EXERCISE BRIEF: Print the lines of the data, starting with the first, up to and including the line where "0.46), (1, 0)]" appears.

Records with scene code

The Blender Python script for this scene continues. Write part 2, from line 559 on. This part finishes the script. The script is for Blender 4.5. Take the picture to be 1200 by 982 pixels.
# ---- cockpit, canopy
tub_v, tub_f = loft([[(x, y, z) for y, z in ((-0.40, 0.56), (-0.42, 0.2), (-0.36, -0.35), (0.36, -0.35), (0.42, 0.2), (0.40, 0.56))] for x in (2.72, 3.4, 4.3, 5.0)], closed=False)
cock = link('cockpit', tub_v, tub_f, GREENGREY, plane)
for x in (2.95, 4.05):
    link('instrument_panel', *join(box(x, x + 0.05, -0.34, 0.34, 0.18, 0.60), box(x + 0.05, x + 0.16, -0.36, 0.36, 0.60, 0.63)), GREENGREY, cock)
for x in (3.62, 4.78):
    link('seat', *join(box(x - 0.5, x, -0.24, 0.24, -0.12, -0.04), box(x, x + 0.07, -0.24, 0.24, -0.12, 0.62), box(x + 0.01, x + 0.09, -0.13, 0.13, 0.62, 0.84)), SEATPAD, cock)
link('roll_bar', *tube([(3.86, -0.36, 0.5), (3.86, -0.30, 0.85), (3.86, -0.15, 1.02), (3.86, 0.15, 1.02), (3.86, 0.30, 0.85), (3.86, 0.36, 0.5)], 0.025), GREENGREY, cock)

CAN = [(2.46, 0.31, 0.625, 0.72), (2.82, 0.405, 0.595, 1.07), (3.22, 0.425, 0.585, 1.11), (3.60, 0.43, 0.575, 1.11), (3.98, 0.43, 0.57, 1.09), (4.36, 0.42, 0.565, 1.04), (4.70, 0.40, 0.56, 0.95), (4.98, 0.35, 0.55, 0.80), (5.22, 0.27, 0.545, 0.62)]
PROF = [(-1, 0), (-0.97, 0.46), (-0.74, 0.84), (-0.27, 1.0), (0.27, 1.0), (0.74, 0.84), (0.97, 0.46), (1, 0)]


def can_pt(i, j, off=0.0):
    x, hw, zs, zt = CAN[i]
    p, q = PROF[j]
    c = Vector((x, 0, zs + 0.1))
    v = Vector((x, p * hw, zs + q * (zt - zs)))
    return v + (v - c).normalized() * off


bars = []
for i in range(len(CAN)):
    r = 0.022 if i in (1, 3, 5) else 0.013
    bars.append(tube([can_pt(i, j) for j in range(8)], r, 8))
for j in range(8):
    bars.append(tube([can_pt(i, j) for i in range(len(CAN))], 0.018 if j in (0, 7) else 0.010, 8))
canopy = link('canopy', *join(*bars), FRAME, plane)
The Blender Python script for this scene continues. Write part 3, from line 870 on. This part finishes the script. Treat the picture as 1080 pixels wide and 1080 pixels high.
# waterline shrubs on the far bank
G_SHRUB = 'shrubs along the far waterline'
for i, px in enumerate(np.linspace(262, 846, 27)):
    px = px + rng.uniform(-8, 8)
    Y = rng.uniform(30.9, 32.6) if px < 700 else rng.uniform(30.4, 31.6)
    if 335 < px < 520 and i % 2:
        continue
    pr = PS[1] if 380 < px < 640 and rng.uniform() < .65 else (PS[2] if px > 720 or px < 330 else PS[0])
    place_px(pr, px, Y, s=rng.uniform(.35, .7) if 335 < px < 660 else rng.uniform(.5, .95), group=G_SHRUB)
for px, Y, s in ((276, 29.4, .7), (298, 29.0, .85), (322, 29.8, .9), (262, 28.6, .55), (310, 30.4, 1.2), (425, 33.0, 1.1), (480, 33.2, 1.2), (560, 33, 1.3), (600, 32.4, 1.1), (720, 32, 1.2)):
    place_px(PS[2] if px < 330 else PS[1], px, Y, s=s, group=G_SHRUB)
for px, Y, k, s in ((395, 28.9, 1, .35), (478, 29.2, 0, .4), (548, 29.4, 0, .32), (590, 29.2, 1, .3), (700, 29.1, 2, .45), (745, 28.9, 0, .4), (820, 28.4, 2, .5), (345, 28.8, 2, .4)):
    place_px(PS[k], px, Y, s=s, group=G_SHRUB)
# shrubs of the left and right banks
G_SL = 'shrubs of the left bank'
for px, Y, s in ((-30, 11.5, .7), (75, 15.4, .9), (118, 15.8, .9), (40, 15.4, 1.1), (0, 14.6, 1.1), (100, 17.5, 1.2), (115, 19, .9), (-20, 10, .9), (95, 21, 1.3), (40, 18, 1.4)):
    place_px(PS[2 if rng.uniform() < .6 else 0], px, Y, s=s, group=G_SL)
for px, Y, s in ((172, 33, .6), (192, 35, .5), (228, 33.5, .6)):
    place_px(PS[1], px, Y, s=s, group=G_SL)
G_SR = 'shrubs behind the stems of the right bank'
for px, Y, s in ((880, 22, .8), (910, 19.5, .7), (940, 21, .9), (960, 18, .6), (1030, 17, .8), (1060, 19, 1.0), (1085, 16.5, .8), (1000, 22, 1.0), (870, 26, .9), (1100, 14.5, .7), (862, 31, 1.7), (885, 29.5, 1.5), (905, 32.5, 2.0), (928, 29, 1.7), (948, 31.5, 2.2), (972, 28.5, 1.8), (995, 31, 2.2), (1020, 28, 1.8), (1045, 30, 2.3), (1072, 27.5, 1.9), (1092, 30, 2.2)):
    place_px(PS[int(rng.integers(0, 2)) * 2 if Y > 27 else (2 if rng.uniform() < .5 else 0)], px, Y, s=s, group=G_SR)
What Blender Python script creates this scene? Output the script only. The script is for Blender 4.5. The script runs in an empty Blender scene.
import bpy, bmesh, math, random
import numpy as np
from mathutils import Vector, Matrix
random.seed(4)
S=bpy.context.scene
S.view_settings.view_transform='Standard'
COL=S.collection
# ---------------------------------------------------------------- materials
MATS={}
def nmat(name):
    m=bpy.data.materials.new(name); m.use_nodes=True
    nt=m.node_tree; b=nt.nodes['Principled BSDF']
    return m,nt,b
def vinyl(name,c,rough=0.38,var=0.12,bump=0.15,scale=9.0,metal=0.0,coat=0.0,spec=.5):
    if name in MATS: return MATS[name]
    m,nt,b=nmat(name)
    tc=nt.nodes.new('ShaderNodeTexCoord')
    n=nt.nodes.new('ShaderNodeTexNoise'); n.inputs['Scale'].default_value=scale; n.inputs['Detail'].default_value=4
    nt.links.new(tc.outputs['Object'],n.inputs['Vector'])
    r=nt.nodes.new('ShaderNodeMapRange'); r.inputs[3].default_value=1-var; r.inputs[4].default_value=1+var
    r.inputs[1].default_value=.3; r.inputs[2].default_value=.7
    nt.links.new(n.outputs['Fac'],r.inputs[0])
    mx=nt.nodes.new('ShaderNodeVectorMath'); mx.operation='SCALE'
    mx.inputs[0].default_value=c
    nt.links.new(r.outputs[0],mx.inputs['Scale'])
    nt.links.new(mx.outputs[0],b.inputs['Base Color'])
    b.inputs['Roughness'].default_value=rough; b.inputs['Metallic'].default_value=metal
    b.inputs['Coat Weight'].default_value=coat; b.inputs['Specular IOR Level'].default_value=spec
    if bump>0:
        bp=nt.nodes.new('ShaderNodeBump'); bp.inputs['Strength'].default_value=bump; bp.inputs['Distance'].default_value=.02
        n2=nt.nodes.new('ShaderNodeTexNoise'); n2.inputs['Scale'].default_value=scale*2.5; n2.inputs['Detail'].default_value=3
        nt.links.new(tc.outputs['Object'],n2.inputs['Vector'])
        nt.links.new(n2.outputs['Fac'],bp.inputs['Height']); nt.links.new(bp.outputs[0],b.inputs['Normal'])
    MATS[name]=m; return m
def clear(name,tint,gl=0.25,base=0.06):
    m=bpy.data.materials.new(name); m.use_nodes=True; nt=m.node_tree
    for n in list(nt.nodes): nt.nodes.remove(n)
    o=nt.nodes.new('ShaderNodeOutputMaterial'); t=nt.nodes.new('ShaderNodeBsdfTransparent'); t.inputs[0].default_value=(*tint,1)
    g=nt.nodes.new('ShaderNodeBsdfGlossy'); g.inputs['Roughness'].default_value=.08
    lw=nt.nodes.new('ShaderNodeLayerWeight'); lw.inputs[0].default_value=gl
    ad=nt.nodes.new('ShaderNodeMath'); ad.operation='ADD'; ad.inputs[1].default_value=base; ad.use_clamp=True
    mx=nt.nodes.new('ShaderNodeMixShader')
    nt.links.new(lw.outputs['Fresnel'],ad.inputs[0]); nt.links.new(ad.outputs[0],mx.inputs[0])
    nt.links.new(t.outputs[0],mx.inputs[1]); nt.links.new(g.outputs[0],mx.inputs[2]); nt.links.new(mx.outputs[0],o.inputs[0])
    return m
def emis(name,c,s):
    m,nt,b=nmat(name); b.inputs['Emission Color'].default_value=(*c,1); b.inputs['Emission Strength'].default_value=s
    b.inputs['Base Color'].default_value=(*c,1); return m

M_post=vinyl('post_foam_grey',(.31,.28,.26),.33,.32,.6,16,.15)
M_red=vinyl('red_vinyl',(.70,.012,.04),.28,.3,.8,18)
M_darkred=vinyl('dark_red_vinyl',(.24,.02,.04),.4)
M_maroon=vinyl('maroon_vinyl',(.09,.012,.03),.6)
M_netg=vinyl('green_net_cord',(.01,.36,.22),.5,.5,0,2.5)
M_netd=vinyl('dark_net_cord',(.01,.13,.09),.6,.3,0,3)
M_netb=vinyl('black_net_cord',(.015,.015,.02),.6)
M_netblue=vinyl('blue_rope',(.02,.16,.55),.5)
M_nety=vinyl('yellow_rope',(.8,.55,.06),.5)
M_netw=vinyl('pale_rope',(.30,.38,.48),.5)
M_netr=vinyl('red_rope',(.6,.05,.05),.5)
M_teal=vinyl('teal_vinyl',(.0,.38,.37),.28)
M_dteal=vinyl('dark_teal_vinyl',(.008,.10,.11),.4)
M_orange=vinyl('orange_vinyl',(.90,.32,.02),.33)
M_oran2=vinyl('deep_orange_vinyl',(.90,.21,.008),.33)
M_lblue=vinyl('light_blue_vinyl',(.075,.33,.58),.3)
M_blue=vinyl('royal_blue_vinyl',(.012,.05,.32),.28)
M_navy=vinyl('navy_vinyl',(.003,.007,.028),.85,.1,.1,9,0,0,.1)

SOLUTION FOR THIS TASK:
The Blender Python script for this scene continues. Write part 2, from line 559 on. This part finishes the script. The script is for Blender 4.5. Take the picture to be 1200 by 982 pixels.
# ---- cockpit, canopy
tub_v, tub_f = loft([[(x, y, z) for y, z in ((-0.40, 0.56), (-0.42, 0.2), (-0.36, -0.35), (0.36, -0.35), (0.42, 0.2), (0.40, 0.56))] for x in (2.72, 3.4, 4.3, 5.0)], closed=False)
cock = link('cockpit', tub_v, tub_f, GREENGREY, plane)
for x in (2.95, 4.05):
    link('instrument_panel', *join(box(x, x + 0.05, -0.34, 0.34, 0.18, 0.60), box(x + 0.05, x + 0.16, -0.36, 0.36, 0.60, 0.63)), GREENGREY, cock)
for x in (3.62, 4.78):
    link('seat', *join(box(x - 0.5, x, -0.24, 0.24, -0.12, -0.04), box(x, x + 0.07, -0.24, 0.24, -0.12, 0.62), box(x + 0.01, x + 0.09, -0.13, 0.13, 0.62, 0.84)), SEATPAD, cock)
link('roll_bar', *tube([(3.86, -0.36, 0.5), (3.86, -0.30, 0.85), (3.86, -0.15, 1.02), (3.86, 0.15, 1.02), (3.86, 0.30, 0.85), (3.86, 0.36, 0.5)], 0.025), GREENGREY, cock)

CAN = [(2.46, 0.31, 0.625, 0.72), (2.82, 0.405, 0.595, 1.07), (3.22, 0.425, 0.585, 1.11), (3.60, 0.43, 0.575, 1.11), (3.98, 0.43, 0.57, 1.09), (4.36, 0.42, 0.565, 1.04), (4.70, 0.40, 0.56, 0.95), (4.98, 0.35, 0.55, 0.80), (5.22, 0.27, 0.545, 0.62)]
PROF = [(-1, 0), (-0.97, 0.46), (-0.74, 0.84), (-0.27, 1.0), (0.27, 1.0), (0.74, 0.84), (0.97, 0.46), (1, 0)]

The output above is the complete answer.